Iran’s ambitions in Iraq threaten victory over ISIS

Sunday 16/07/2017
Exploiting sectarianism. Iraqi militiamen hold a poster bearing a portrait of Iran’s Supreme Leader Ayatollah Ali Khamenei as they take part in a parade marking al-Quds (Jerusalem) Day in Baghdad, last year. (AFP)

London- Amid the jubilation over the defeat of the Islamic State (ISIS) in Mosul by US-backed Iraqi forces, there are fears that Ira­nian designs in Iraq will rekindle sentiments that gave rise to the militants.
Many Iraqi Shia politicians and militia leaders look to Tehran for support and guidance, as Iran backed or hosted many of those in power when they were in exile.
The most recent of Iran’s sus­pected designs is the military cor­ridor from Iraq to Lebanon through Syria, whose regime Tehran has supported since an anti-govern­ment uprising erupted in 2011 and morphed into civil war.
Iran’s influence in Iraq and — as some Iranian officials have boasted — Syria, Lebanon and Yemen was not limited to military outreach. Maintaining influence in those countries grants Iran leverage in diplomatic negotiations, most no­tably with world powers.
Such influence, however, is pre­dominately exerted on political or military powers that are, to one extent or another, ideologically aligned with the Iranian regime. This could lead or add to internal friction in those countries.
Despite the presence of sectarian rhetoric and acts during the Iraqi campaign to dislodge ISIS from Mosul, Iraqi Prime Minister Haider al-Abadi has been keen to present the military offensive as a united and national effort against the mili­tants.
To a large extent, Abadi has suc­ceeded in showing that he is differ­ent from his predecessor, former Prime Minister and current Vice-President Nuri al-Maliki, who had come to be viewed as a symbol of sectarianism. Al-Qaeda, ISIS and other such groups hid among and recruited members of Iraq’s Sunni Arab community, who welcomed any saviour promising to protect them from the abuses of the Shia-dominated gov­ernment and militias.
This explains why Abadi was de­termined to prevent the Shia-ma­jority Popular Mobilisation Forces (PMF) from having any role inside Mosul, tasking the militia fighters instead with the role of capturing neighbouring villages and cut­ting off the route that ISIS fighters could take towards Syria.
The PMF is also besieging the town of Tal Afar, which is under ISIS control. The Shia militia­men have yet to move on Tal Afar amid fears that the town’s Turk­men population will face sectarian backlashes.
Turkey has been vocal in ex­pressing concern about the fate of Turkmen and Sunni Arab civilians in Tal Afar and the Iraqi govern­ment appears to have listened to Ankara’s concerns, to the ire of militia leaders. It remains unclear whether Abadi will be able to pre­vent sectarian attacks once atten­tion shifts from Iraq after the lib­eration of Mosul.
Despite ISIS’s sectarian acts and rhetoric against Shias and other communities, Sunni Arabs have been the first of many to be vic­timised by the militants. Despite professing to be of the Sunni domi­nation of Islam, ISIS’s view of what truly constitutes a Muslim has left many Sunnis outside that defini­tion.
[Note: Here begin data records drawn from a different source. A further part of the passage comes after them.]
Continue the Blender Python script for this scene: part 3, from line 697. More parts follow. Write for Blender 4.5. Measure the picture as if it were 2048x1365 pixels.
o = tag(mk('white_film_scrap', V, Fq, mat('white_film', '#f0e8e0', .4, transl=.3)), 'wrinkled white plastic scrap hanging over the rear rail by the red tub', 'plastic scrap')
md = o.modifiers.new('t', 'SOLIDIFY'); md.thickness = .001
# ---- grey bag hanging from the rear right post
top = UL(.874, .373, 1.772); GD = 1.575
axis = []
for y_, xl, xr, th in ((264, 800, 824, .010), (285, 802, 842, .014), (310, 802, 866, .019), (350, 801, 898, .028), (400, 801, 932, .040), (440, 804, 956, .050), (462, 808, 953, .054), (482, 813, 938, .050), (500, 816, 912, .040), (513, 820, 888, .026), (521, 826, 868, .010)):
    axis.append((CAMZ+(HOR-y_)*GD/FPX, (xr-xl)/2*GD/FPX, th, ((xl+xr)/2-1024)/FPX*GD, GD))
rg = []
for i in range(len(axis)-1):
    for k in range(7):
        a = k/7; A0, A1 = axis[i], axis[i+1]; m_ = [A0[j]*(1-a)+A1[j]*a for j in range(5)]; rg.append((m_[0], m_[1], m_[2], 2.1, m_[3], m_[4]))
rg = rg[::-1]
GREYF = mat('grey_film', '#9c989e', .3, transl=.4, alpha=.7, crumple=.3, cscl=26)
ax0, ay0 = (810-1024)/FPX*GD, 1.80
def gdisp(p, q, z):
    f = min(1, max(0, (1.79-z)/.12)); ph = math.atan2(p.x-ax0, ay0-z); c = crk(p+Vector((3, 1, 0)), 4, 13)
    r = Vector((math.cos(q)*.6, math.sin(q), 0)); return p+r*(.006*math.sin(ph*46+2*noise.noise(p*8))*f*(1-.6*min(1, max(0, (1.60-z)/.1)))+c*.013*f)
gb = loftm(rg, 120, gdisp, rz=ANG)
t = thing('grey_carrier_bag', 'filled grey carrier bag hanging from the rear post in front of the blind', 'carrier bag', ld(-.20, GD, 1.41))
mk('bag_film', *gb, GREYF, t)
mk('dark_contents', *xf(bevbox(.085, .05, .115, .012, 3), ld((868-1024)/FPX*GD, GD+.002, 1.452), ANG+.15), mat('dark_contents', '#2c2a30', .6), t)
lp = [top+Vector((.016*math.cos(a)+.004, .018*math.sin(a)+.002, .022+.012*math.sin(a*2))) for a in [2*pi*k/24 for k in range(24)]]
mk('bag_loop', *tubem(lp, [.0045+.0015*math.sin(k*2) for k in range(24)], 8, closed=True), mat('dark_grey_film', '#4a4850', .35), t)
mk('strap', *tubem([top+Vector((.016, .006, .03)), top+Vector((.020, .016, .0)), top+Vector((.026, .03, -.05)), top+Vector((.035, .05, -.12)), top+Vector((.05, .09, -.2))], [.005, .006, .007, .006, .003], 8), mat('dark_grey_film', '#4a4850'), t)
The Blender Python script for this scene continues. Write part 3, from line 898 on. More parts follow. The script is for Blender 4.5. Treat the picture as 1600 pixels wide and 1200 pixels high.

The brutal rule of ISIS in Mosul over the past three years will un­doubtedly lead most of the city’s residents to welcome any liberator. This should allow for a fresh start between Mosul’s residents, the majority of whom are Sunni Arabs, and the Shia-led government.
However, there are fears that sectarian-inspired acts of torture, rape and summary executions against the Sunni Arab community at the hands of rogue government-sanctioned, Iran-backed militias will continue to go unpunished. The perception is that ISIS has been obliterated for doing the same, so why not others?
The high civilian death toll in Mo­sul resulting from the US-backed Iraqi military campaign, as well as the numerous Shia fighters killed to liberate the city, means that sectar­ian sensitivities will remain high.

The visible presence of Iranian military figures and Iraqi militia­men openly declaring allegiance to Tehran further risks exacerbating tensions in predominately Sunni Arab areas.